According to Starbucks’ latest fourth quarter financial statement, the company said it will drive a single tea brand strategy and focus with its tea brand Teavana. Last year, Starbucks China CEO Belinda Wong said that the company sees a “huge potential” in China with Teavana, following the product’s launch in Asia Pacific, which kicked off in China. The company also plans to increase its global footprint by nearly 50%, adding 12,000 new stores worldwide by 2021.

Net revenues for China/Asia Pacific grew 2.5% from Q4 FY16 to US$859.9 million in Q4 FY17. Excluding $56.9 million for the extra week in Q4 FY16, net revenues increased 10%, mainly driven by incremental revenues from 1,036 new store openings over the past 12 months, and a 2% growth in comparable store sales. Store sales in China increased by 7% as compared to the same period last year, driven by a 5% increase in transactions. Meanwhile, global store sales increased 3%, while sales in the US grew by 3%.

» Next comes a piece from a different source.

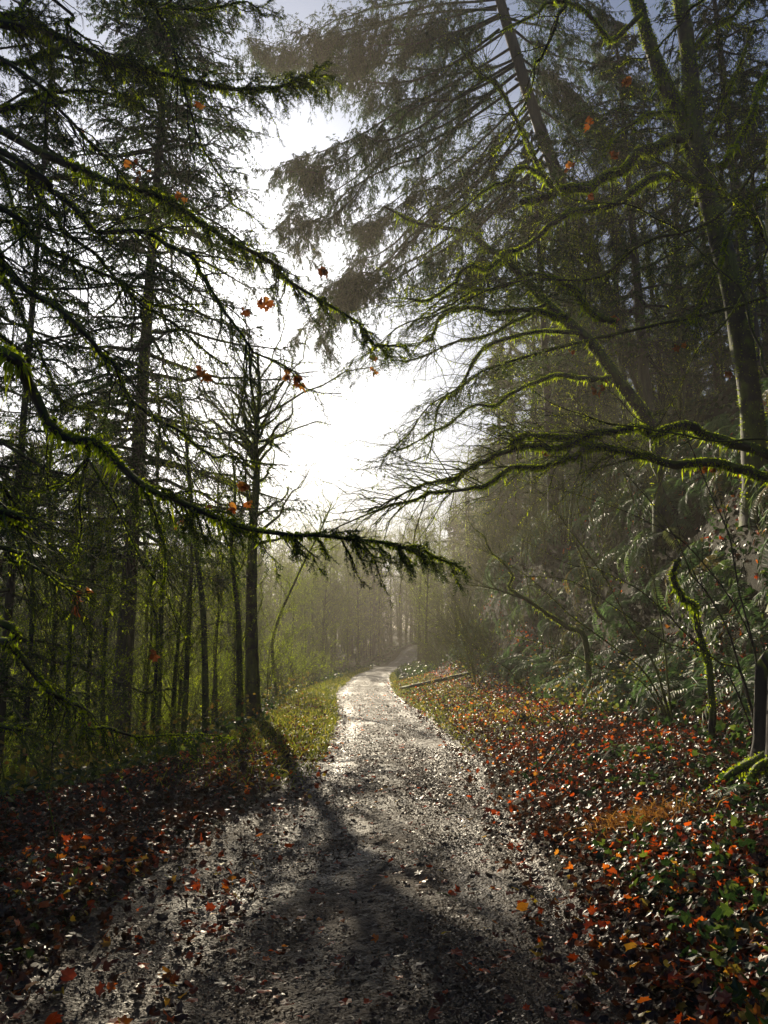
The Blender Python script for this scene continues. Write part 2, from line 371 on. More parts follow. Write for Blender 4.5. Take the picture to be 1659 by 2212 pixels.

Earlier this year, the company said it is spending US$1.3 billion to buy the remaining 50% of its joint venture business in China from Uni-President Enterprises Corp and President Chain Store Corp, to make it the single largest acquisition in the company’s history. As a result, Starbucks will assume 100% ownership of about 1,300 stores in east China.

“Food, beverage and digital innovation are bringing customers into our stores at the same time as ongoing operational improvements are enabling us to drive increased throughput – particularly in our busiest stores at peak – and deliver a further elevated Starbucks Experience to our customers,” Kevin Johnson, CEO and president, said in Starbucks’ financial statement.

In September, Starbucks announced it partnered with restaurant operator Maxim’s Caterers, to fully license Starbucks operations in Singapore. The Starbucks-Maxim’s partnership began in 2000 in Hong Kong, and they currently operate over 210 Starbucks stores across Hong Kong, Macau, Vietnam and Cambodia.